The Old Testament prophet Jonah is not known to have played the violin, but something he said while in the (joshua) belly of a fish came to mind as I read the Joshua Bell story: 

those who cling to worthless idols forfeit the grace that could be theirs. (Jonah 2:8) 

A secular version of Jonah’s words might be, ‘those who get their priorities utterly wrong miss out on the life they were born to live.’ A preacher’s version of this would be ‘worship the wrong god and you’ll live the wrong life’ - try it in a Deep South accent. Joshua Bell’s version would probably be ‘if you haven’t got time to stop and listen to the music that JS Bach wrote you’ve probably lost touch with the God he worshipped.’

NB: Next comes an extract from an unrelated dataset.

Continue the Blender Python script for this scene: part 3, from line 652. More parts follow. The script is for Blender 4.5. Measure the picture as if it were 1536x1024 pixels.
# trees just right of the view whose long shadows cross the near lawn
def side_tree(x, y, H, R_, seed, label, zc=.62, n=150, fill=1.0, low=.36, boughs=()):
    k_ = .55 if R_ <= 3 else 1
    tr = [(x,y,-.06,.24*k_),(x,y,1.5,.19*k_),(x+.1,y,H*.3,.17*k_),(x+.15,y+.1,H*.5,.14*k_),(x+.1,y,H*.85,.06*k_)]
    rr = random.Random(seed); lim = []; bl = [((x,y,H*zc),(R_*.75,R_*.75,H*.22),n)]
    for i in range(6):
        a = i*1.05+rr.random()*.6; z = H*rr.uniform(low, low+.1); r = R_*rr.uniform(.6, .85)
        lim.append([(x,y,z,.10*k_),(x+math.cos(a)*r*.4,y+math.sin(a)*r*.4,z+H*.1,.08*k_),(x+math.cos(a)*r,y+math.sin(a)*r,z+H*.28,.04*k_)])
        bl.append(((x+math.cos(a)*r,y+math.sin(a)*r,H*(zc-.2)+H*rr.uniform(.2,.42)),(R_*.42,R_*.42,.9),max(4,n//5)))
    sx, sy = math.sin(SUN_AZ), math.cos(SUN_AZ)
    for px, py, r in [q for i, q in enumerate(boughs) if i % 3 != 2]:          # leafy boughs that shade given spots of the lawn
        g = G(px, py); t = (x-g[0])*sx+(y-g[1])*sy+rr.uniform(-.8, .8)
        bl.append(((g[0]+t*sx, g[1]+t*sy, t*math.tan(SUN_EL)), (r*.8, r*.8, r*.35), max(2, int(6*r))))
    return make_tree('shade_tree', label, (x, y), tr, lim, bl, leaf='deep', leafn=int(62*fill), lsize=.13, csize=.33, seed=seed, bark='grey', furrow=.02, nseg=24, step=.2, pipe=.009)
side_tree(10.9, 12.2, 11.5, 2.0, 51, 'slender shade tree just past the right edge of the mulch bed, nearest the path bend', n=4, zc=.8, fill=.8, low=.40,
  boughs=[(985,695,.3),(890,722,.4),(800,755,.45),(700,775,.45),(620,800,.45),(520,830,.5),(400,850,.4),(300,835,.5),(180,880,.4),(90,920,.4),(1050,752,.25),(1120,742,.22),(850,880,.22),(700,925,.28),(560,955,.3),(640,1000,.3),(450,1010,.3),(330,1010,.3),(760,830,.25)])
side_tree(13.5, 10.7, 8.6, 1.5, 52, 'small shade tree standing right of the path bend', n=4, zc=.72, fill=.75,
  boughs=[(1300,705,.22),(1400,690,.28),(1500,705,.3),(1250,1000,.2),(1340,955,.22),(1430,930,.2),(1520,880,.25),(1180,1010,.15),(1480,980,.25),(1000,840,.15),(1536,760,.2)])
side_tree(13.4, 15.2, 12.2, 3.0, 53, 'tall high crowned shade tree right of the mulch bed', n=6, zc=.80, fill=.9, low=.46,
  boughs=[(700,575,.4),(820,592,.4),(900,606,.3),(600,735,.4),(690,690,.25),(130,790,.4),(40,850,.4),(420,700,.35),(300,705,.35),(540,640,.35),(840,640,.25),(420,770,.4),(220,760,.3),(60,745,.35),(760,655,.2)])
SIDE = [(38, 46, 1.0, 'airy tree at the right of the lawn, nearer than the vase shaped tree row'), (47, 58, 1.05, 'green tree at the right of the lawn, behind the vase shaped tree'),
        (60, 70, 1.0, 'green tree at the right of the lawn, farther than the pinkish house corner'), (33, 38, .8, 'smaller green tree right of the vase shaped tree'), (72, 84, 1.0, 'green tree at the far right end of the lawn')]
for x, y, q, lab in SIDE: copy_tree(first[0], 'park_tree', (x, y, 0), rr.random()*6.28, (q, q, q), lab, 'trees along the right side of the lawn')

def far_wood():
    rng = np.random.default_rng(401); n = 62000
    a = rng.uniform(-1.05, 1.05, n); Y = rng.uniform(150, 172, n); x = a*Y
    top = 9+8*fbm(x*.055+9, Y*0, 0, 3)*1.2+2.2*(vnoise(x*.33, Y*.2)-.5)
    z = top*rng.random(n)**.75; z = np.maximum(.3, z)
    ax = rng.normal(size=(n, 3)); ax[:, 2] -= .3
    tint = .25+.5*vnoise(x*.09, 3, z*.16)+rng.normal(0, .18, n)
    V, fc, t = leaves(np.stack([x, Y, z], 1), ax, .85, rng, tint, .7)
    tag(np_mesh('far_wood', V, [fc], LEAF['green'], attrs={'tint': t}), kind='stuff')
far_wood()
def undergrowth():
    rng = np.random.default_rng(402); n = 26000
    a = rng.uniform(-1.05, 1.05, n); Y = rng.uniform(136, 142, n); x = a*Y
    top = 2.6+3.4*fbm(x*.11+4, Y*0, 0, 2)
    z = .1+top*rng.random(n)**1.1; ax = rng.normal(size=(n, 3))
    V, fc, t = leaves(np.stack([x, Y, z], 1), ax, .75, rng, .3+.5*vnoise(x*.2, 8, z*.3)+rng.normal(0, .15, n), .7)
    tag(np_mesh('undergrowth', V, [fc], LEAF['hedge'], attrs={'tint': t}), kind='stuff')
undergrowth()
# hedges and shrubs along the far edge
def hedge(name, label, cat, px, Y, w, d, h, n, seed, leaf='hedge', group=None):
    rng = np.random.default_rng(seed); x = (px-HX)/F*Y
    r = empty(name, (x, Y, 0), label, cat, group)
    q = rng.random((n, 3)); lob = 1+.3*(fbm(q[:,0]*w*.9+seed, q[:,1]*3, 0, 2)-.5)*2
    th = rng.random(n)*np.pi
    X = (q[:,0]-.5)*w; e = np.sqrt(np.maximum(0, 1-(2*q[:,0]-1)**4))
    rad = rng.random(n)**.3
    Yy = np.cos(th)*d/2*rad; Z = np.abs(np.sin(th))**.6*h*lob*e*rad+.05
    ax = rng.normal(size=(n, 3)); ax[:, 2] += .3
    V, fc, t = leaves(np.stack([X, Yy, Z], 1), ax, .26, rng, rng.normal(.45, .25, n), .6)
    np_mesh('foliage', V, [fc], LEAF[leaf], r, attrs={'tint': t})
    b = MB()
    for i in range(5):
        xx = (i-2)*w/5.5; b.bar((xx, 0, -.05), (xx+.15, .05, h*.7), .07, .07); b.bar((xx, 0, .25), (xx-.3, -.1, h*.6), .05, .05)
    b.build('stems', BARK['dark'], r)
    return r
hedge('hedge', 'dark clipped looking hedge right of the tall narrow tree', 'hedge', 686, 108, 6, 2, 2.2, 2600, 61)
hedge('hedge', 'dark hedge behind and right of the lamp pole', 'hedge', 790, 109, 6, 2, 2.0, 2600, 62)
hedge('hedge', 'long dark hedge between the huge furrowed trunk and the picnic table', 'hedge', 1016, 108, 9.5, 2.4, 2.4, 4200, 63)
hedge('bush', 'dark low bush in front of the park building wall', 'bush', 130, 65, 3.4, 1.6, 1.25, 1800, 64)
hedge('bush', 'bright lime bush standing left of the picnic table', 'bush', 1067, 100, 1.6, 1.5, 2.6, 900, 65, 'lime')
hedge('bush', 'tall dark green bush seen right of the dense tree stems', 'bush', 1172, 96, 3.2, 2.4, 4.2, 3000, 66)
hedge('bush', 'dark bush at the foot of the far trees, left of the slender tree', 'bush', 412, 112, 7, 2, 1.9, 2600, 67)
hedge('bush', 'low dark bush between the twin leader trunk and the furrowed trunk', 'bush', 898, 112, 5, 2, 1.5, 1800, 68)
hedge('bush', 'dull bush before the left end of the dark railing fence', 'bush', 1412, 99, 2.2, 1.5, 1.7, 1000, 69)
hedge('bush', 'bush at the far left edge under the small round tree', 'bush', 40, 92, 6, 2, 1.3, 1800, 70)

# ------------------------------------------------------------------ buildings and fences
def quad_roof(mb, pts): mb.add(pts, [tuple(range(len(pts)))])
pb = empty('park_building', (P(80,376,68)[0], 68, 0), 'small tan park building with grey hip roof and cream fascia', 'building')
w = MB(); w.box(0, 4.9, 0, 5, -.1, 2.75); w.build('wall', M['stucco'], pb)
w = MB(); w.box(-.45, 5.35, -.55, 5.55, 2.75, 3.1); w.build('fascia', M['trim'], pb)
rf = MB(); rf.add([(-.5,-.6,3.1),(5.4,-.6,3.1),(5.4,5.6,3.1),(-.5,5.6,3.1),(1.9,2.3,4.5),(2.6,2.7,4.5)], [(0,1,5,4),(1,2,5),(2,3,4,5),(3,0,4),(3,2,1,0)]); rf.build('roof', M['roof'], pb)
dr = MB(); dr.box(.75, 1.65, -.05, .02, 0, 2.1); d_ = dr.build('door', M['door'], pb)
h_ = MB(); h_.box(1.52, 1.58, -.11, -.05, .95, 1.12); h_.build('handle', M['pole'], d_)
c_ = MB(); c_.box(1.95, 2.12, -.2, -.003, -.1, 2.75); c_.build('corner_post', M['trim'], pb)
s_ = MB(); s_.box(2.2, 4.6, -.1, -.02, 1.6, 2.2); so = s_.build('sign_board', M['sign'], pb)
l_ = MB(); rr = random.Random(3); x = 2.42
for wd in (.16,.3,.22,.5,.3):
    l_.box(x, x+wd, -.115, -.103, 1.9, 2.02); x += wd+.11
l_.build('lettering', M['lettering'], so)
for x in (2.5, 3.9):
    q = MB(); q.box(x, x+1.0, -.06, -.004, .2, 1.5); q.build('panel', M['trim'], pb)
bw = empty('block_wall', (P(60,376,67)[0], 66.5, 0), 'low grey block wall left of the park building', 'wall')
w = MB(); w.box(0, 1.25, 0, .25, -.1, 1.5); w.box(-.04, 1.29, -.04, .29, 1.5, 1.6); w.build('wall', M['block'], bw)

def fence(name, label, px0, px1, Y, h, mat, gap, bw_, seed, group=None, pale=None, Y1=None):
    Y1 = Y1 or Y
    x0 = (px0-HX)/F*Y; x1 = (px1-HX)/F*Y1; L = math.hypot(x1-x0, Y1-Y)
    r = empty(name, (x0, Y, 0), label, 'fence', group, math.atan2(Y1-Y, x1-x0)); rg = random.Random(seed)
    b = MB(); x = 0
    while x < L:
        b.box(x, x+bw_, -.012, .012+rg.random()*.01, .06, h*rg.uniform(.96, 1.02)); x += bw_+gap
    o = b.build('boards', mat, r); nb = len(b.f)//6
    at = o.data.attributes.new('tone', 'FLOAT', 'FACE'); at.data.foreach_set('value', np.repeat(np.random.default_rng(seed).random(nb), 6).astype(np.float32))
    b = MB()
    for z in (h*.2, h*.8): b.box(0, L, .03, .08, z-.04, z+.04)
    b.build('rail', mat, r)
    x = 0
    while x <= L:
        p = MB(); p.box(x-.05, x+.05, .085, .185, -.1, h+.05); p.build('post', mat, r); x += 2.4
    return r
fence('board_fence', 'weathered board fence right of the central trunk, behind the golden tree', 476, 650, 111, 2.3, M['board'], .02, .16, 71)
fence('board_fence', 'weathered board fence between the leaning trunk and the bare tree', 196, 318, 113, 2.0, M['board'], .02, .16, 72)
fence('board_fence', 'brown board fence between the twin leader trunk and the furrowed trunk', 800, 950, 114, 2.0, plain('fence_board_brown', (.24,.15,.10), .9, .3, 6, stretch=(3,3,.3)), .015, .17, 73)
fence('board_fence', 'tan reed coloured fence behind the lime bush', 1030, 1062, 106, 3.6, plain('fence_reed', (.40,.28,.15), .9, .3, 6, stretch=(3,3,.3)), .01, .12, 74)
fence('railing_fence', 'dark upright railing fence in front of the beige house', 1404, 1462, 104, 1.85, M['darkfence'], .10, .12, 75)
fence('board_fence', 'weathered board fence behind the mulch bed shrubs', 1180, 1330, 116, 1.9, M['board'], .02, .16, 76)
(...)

So this is advance notice. March 5th, Lent is coming. No doubt there will be intense chocolate avoidance, and I am currently conflicted over whether I could actually function without fresh coffee (answer, no.) But Lent is actually an audit, a hearing, we stop and listen to our lives, and ask if there is any time in there for us to stop and listen to God. Think about this; from March 5th the violin case is open.